The title is far scarier and problematic than it suggests, and like most films of its nature the people who need to see it won’t. Let me write it again (to get it out of my system)… 4 Months, 3 weeks, 2 day is a film by Romanian director Cristian Mungiu, and it’s gnawing away at me. Sometimes a person has to write to get it out of their system, this is one such time. I walked into the movie theatre this evening wanting to experience something different and I got my wish bestowed upon me times three. All that I knew of the film was the title from a few best of year lists, and the fact that its now up for a Golden Globe and will more than likely be up for an Oscar.

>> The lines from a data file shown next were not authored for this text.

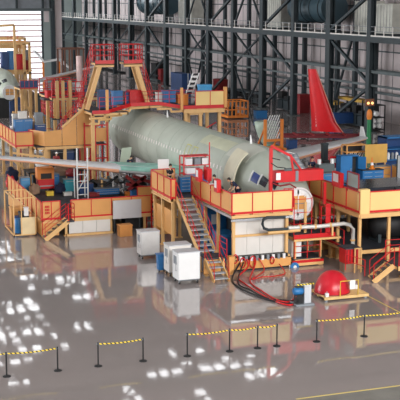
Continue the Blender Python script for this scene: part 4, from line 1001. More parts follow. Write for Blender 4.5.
def tower(x0, x1, lx0, lx1, sgn, lab):
    t = thing('access_tower', lab, 'tower', ((lx0 + lx1) / 2, 88, 6.3))
    deck(t, x0, x1, 87.6, 89.0, 10.05); MB().box(x0, x1, 87.55, 87.62, 9.92, 10.22, red).build('red_edge', t); MB().box(x0, x1, 87.6, 87.7, 9.66, 9.9, tanm).build('cross_beam', t)
    for y in (87.8, 88.8): MB().bar((lx0, y, 6.25), (lx1, y, 9.85), .32, .28, tanm).build('leg', t)
    rails(t, [(x0, 87.6), (x1, 87.6), (x1, 89.0), (x0, 89.0), (x0, 87.6)], 10.1, h=1.35, sp=.65, lv=(.35, .68, 1.0), r=.036)
    # caged stair on the outer side
    ox = x0 if sgn < 0 else x1; fx = ox + sgn * 1.1
    rails(t, [(ox, 89.1, 10.1), (fx, 89.1, 6.4)], h=1.2, sp=.9, lv=(.5, 1.0)); rails(t, [(ox, 88.5, 10.1), (fx, 88.5, 6.4)], h=1.2, sp=.9, lv=(.5, 1.0))
    w = MB()
    for k in range(12): u = k / 12; w.box(ox + (fx - ox) * u - .1, ox + (fx - ox) * u + .1, 88.5, 89.1, 10 - 3.6 * u, 10.04 - 3.6 * u, dred)
    w.build('tread_flight', t)
tower(22.45, 24.0, 21.75, 22.9, -1, 'left of the two red railed towers on tan legs above the fuselage')
tower(24.85, 26.4, 27.0, 25.9, 1, 'right of the two red railed towers on tan legs above the fuselage')
# items on the crown deck
for (x, y, z, a, c, h, m, l) in ((22.9, 88.2, 6.3, .9, .7, 1.5, dblue, 'dark blue box with red cloth on the crown walkway between the tower legs, left'), (24.3, 89, 6.3, .8, .7, 1.3, blue, 'blue cabinet on the crown walkway, middle left'), (25.6, 88.6, 6.55, 1.3, .8, 1.1, red, 'red chest on the crown walkway between the towers'),
                                (28.6, 88.6, 6.55, 1.0, .8, 1.0, blue, 'blue chest on the crown walkway right of the right tower'), (29.7, 88.3, 6.3, .9, .8, .9, orange, 'orange chest on the crown walkway left of the tan fence'),
                                (31.6, 88, 6.3, 1.0, .8, 1.7, M('sky_blue', (50, 150, 205), .4), 'bright blue box standing behind the upper tan fence')):
    crate((x, y, z), a, c, h, m, l)
lump(168, 92, 7.3, .6, .4, .35, offw, 'white cloth heap on the upper fence', 'cloth_heap', 'cloth') if False else None
t = thing('striped_ladder', 'white and black chequered slanting step unit above the crown walkway', 'ladder', (30.3, 91, 6.3))
w = MB(); a = AY(186, 94, 91); c = AY(193, 73, 91); dx = .55
for k in range(9):
    u = k / 9; q = a.lerp(c, u); w.box(q.x, q.x + dx, 91, 91.2, q.z, q.z + .14, white if k % 2 else black)
w.bar(a, c, .08, .08, white); w.bar(a + V((dx, 0, 0)), c + V((dx, 0, 0)), .08, .08, white); w.build('step', t); MB().bar((a.x + .3, 91.3, 6.2), (a.x + .3, 91.3, c.z), .06, .06, greym).build('prop', t)

# ---------------------------------------------------------------- docks around the farther aircraft and mid background
def frame_dock(px0, py0, px1, py1, y, dz, lab, m=tanm, nx=2, name='tan_frame', s=.32, fr=None):
    a = AY(px0, py0, y); c = AY(px1, py1, y); t = thing(name, lab, 'frame', ((a.x + c.x) / 2, y + dz / 2, 0))
    for yy in (y, y + dz):
        for u in (fr or [i / nx for i in range(nx + 1)]):
            x = a.x + (c.x - a.x) * u; MB().box(x - s / 2, x + s / 2, yy - s / 2, yy + s / 2, 0, a.z, m).build('leg', t)
    w = MB()
    for z in (a.z, c.z):
        for yy in (y, y + dz): w.bar((a.x - s / 2, yy, z), (c.x + s / 2, yy, z), s, s, m)
        for x in (a.x, c.x): w.bar((x, y, z), (x, y + dz, z), s, s, m)
    w.build('cross_beam', t); return t
frame_dock(-14, 44, 30, 73, 154, 5, 'large tan steel frame around the farther aircraft nose', fr=(0, .87, 1))
frame_dock(-14, 39, 25, 47, 161, 4, 'tan upper frame behind the farther aircraft nose', fr=(0, 1))
t = thing('jib_crane', 'tan tall jib with arm at the top left before the bright door', 'crane', (27, 150, 0))
w = MB(); a = AY(14, 25, 150); c = AY(-4, 26, 150); w.bar((a.x, 150, 0), a, .3, .3, tanm); w.bar(a, c, .3, .3, tanm); w.build('jib', t); MB().box(a.x - .5, a.x + .5, 149.5, 150.5, 0, .15, tanm).build('base_plate', t)
t = thing('upper_deck', 'flat tan deck with red railings on top of the farther frames', 'platform', (25.5, 156, 9))
a = AY(-14, 42, 154); c = AY(27, 41, 154); MB().box(a.x, c.x, 155, 158, a.z - .2, a.z, tan).build('deck_plate', t); rails(t, [(AY(8, 40, 155).x, 155.1), (AY(18, 40, 155).x, 155.1)], a.z, h=1.3, sp=.5)
for x in (a.x + .4, c.x - .4):
    for yy in (155.3, 157.7): MB().bar((x, yy, a.z - 1), (x, yy, a.z), .3, .3, tan).build('leg', t)
def bgbox(px0, px1, pyt, pyb, z0, m, lab, name='storage_box', cat='box', d_=1.2):
    g = G((px0 + px1) / 2, pyb, z0); a = AY(px0, pyb, g.y); c = AY(px1, pyt, g.y)
    return crate((a.x, g.y, z0), c.x - a.x, d_, max(.2, c.z - z0), m, lab, name, cat)
for a in ((2, 8, 52, 68, 3.3, dblue, 'dark box among tan frames above the left nose'), (9, 15, 51, 66, 3.3, blue, 'blue box among tan frames above the left nose'), (16, 22, 54, 70, 3.3, red, 'red cloth box among tan frames above the left nose'), (24, 29, 50, 60, 3.3, greym, 'grey round topped box in the tan frame bay'), (24, 30, 60, 71, 3.3, dred, 'dark red box in the tan frame bay')): 
    p = AY(a[0], 69.5 if a[0] < 23 else a[3], 156); q = AY(a[1], a[2], 156); o = crate((p.x, 155.6, p.z), q.x - p.x, 1.5, q.z - p.z, a[5], a[6])
t = thing('mid_shelf', 'tan and dark shelf carrying the boxes above the left nose', 'shelf', (25.5, 156, 0))
w = MB(); p = AY(-8, 70, 156); q = AY(31, 70, 156); w.box(p.x, q.x, 155.3, 157.6, p.z - .25, p.z - .02, tanm)
for x in (p.x, q.x - .3): w.box(x, x + .25, 155.4, 155.65, 0, p.z - .2, tanm)
w.build('deck_plate', t)
# blue/red dock right of the farther nose
t = thing('small_dock', 'blue panelled platform on tan legs right of the farther nose', 'platform', (29, 128, 0))
p = AY(20, 81, 125); q = AY(38, 88, 125); fence(t, (p.x, 125), (q.x, 125), q.z, 4, h=p.z - q.z, m=dblue); deck(t, p.x, q.x, 125, 129, q.z)
legs(t, [(p.x + .2, 125.2), (q.x - .2, 125.2), (p.x + .2, 128.8), (q.x - .2, 128.8)], q.z, .28); w = MB(); w.bar((p.x, 125.1, q.z - .4), (q.x, 125.1, .4), .2, .2, tanm); w.build('brace', t)
# second rear dock with many red rails, between towers and the farther wing
t = thing('rear_dock', 'crowded red railed dock behind the left tower', 'platform', (28, 108, 0))
p = AY(52, 98, 104); q = AY(84, 98, 104); X0, X1, Z = p.x, q.x, p.z
deck(t, X0, X1, 104, 110, Z, tanm); legs(t, [(X0 + .3, 104.2), ((X0 + X1) / 2, 104.2), (X1 - .3, 104.2), (X0 + .3, 109.7), (X1 - .3, 109.7)], Z, .28)
for zz, yy in ((Z, 104.05), (Z, 107), (Z, 109.8)): rails(t, [(X0, yy), (X1, yy)], zz, h=1.5, sp=.8, lv=(.3, .6, 1.0), kick=True, r=.05)
rails(t, [(X0, 104.1), (X1, 104.1)], Z - 1.9, h=1.5, sp=.7, lv=(.3, .6, 1), kick=True, r=.05); MB().box(X0, X1, 104, 110, Z - 2.1, Z - 1.95, deckm).build('deck_plate', t)
rails(t, [(X0, 104.1), (X0, 109)], Z - 1.9, h=1.5, sp=.7, r=.05)
w = MB()
for u in (.12, .3, .52): x = X0 + (X1 - X0) * u; w.box(x, x + .28, 103.9, 104.15, Z - 2, Z + 1.6, tanm)
w.build('tan_post', t)
for px0, px1, pt, pb, m, l in ((46, 50, 90, 98, red, 'red round box left of the crowded red dock'), (56, 62, 83, 91, dred, 'dark red cart on the crowded red dock, leftmost'), (64, 69, 82, 90, dblue, 'dark blue box on the crowded red dock'), (74, 80, 83, 90, white, 'white screened box on the crowded red dock'), (76, 83, 93, 103, red, 'red chest at the head of the left ramp'), (84, 90, 88, 98, dblue, 'dark blue box right of the red chest at the ramp head')):
    p = AY(px0, pb, 106); q = AY(px1, pt, 106); o = crate((p.x, 105.4, p.z), q.x - p.x, 1.2, q.z - p.z, m, l)
t = thing('side_shelf', 'dark plate shelf carrying the boxes of the crowded red dock', 'shelf', (27, 106, 0))
p = AY(44, 98.5, 105); MB().box(p.x, AY(52, 98, 105).x, 105, 107, p.z - .2, p.z - .01, deckm).build('deck_plate', t); MB().box(p.x + .3, p.x + .6, 105.3, 105.6, 0, p.z - .2, tanm).build('leg', t)
t = thing('box_stand', 'tan stand under the dark blue box by the ramp head', 'stand', (26.5, 106, 0))
MB().box(25.9, 27.4, 105.3, 106.7, 5.45, 5.58, tanm).build('shelf_plate', t)
for x in (26.0, 27.2): MB().box(x, x + .15, 105.9, 106.05, 0, 5.45, tanm).build('leg', t)
frame_dock(62, 49, 84, 76, 165, 3, 'rusty thin frame rack in front of the side wall, upper left', m=M('rust', (128, 88, 72), .7), nx=3, s=.22, name='rack_frame')
t = thing('white_post', 'white and pink round post before the side aisle, left of the left tower', 'post', G(79, 90))
p = AY(79.5, 78, 150); MB().lathe([(.42, 0), (.42, AY(79, 56, 150).z)], (p.x, 150, 0), M('pinkish', (226, 196, 192), .6), 14).build('shaft', t); MB().lathe([(.6, 0), (.6, .15)], (p.x, 150, 0), greym, 14).build('foot', t)

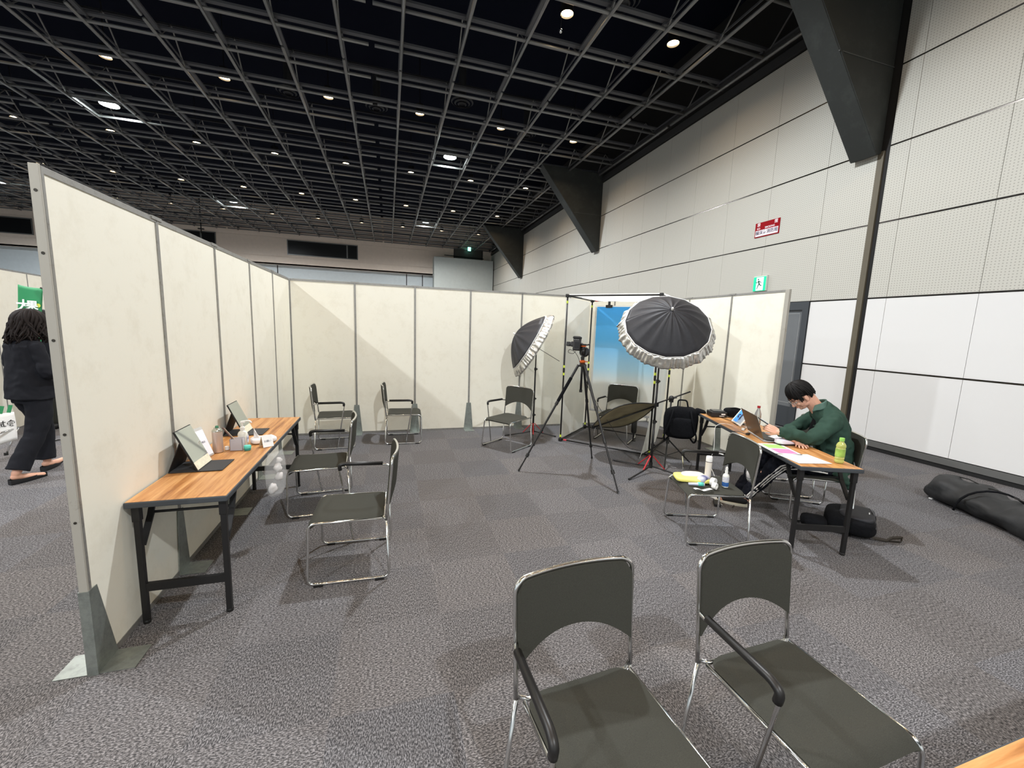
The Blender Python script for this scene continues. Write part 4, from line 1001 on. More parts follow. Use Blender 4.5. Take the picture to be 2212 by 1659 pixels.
for i, (a, b, r_) in enumerate(((.80, .30, .2), (.84, .33, -.3))):
    p = onR(a, b, Z2+.0135+.001*i)
    tag(MB().prism([(-.07, -.05), (.07, -.05), (.07, .05), (-.07, .05)], .0006, T_(p) @ rotz(RT+r_)).ob('note_slip', PAPER), ['white slip of paper on the laptop keyboard, lower one', 'white slip of paper on the laptop keyboard, upper one'][i], 'paper slip', 'slips on the laptop')
t = thing('label_printer', 'white handheld label printer with a black underside on the right table', 'label printer', onR(.612, .262, Z2), RT+.17)
bag_blob(MB(), (0, 0, .030), (.20, .085, .05), Matrix.Identity(3), 24, 12, .45, .004, 2).ob('white_shell', mat('device_white', (228, 222, 236), .4), t, smooth=True)
MB().bb((-.092, -.04, 0), (.092, .04, .012)).ob('black_underside', BLKPL, t, bev=.004)
MB().tube(fillet([(-.07, 0, .052), (0, .02, .060), (.08, 0, .048)], .03), .004, 6).ob('black_cord', BLKPL, t)
TEA = mat('green_tea', (208, 214, 120), .12, trans=.35, emit=None)
lathe_thing('tea_bottle', 'plastic bottle of green tea with a green cap on the right table corner', 'bottle', onR(.125, .375, Z2), [
    ('bottle_body', [(.026, 0), (.031, .006), (.031, .022), (.028, .026), (.031, .032), (.031, .045), (.028, .05), (.031, .056), (.031, .068), (.028, .073), (.031, .079), (.031, .092), (.028, .097), (.031, .103), (.031, .115), (.028, .12), (.032, .128), (.031, .142), (.024, .156), (.014, .168), (.0135, .176)], TEA),
    ('green_cap', [(.0165, .174), (.0165, .196), (.0155, .198)], mat('cap_green', (140, 196, 84), .4))], n=26)
bpy.context.view_layer.update()
tb_ = [o for o in bpy.data.objects if o.get('category') == 'bottle'][-1]
MB().lathe([(.0318, .052), (.0318, .112)], 26, capb=False, capt=False).ob('bottle_label', mat('tea_label', (150, 186, 84), .4, nscale=25, namt=.25), tb_, smooth=True)
# hubs and cables
tag(MB().prism([(-.045, -.013), (.045, -.013), (.045, .013), (-.045, .013)], .012, T_(onR(1.12, .13, Z2)) @ rotz(RT+1.1)).ob('usb_hub', WHITE, bev=.003), 'small white hub lying on the right table before the tablet', 'hub')
tag(MB().prism([(-.03, -.014), (.03, -.014), (.03, .014), (-.03, .014)], .012, T_(onR(.93, .085, Z2)) @ rotz(RT+.8)).ob('card_reader', BLKPL, bev=.003), 'small black card reader by the laptop hinge', 'card reader')
def cable(name, label, pts, m_, r=.0028, fr=.06):
    tag(MB().tube(fillet(pts, fr, 6), r, 6).ob(name, m_, smooth=True), label, 'cable', 'cables around the right table')
zc = Z2+.004
cable('charging_cable', 'white cable dropping from the tablet over the table edge to the carpet', [onR(1.26, .10, zc), onR(1.30, .02, zc+.02), onR(1.33, -.06, .70), onR(1.20, -.10, .45), onR(1.30, -.10, .30), onR(1.05, -.12, .20), onR(1.2, -.13, .06), onR(1.02, -.14, .006), onR(.85, -.12, .006)], WHITE)
cable('charging_cable', 'white cable looping across the right table top to the hub', [onR(1.29, .20, zc), onR(1.22, .22, zc+.01), onR(1.16, .17, zc), onR(1.13, .14, zc)], WHITE)
cable('usb_cable', 'black cable between the card reader and the table edge', [onR(.92, .08, zc), onR(1.0, .04, zc), onR(1.04, -.01, zc), onR(1.03, -.02, .66), onR(1.10, -.03, .60), onR(1.08, .03, .64)], BLKPL)
cable('usb_cable', 'black cable trailing along the table top to the printer', [onR(1.14, .16, zc), onR(1.3, .26, zc), onR(1.5, .22, zc), onR(1.68, .16, zc)], BLKPL)
cable('floor_cable', 'white cable coiled on the carpet under the right table', [onR(1.0, -.10, .006), onR(1.15, .0, .006), onR(1.3, -.05, .006), onR(1.25, .15, .006), onR(1.05, .12, .006), onR(.95, .02, .006)], WHITE)
cable('floor_cable', 'black cable lying on the carpet under the right table', [onR(.8, -.05, .005), onR(1.0, .1, .005), onR(1.3, .0, .005), onR(1.55, .1, .005), onR(1.7, -.2, .005)], BLKPL)
t = thing('power_strip', 'white power strip on the carpet behind the loaded chair', 'power strip', onR(1.02, -.12, 0), RT+.4)
MB().bb((-.02, -.08, 0), (.02, .08, .028)).ob('strip_body', WHITE, t, bev=.006)
for k in (-1, 0, 1): MB().bb((-.010, .045*k-.008, .028), (.010, .045*k+.008, .029)).ob('socket', mat('socket_grey', (90, 90, 88), .5), t)
t = thing('power_adapter', 'black power adapter brick on the carpet near the right table leg', 'adapter', onR(.86, -.17, 0), RT-.3)
MB().bb((-.03, -.06, 0), (.03, .06, .032)).ob('brick', BLKPL, t, bev=.006)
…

Now the question is as it always is, how do I unfold the story to you without ruining the experience in the way I experienced it? So I’m not going to give you a synopsis of the story because the psychology of the film works better if you don’t know going into it and while the film focuses on one particular event and the aftermath of it it’s not what the movie is about. This film unfolds like a first person story – one of the only films that I’ve seen work as a first person film – and to feel the confusion and exacerbation that Otilia is going through for her friend Gabriela, it helps not to know what the event is. The first twenty minutes is a daunting task as we play catch up to our two young women preparing for something though for what we’re not sure. This movie is in the details so pay careful attention to the small things Gabriella focuses on and thinks are important. When you understand everything, think back on these things and you’ll end up shaking your head in dismay. She’s a girl in a woman’s body, able to experience things as a woman, but unable to maturely handle the responsibility and repercussions of her actions. Otilia is a pushover but she’s dependable, dependable to a fault. She’s the character we end up following around through the preparations and the reason why we’re kept in the dark is so that our own frustrations are amplified to match her frustrations, but once we do get the idea we’re taken through every emotion she goes through, as she’s going through it. The camera follows Otilia’s shadowy figure through streets allowing us to feel like we’re walking the streets. We jump when she jumps, we get nervous when she does – is that guy following her or is he just going the same way? She is invited to sit around a cramped dinner table while she anxiously awaits the opportunity to excuse herself, and we wait along just as anxiously. This isn’t done with the use of music, or with tricky editing, but letting the camera sit opposite Otilia with everyone crammed into the edges of the frame. There are no cuts. And we wait, and wait, until we hear the phone ring. She wants to get it, but can’t…how can a person answer someone else’s phone? She’s too kind to excuse herself, we would be too kind to excuse ourselves, so we wait it out, nodding our head to the polite chatter and answering questions we’ve been asked a million times before, we have to. Layers upon layers build, and we sit, getting more and more anxious. Waiting for the worst to happen.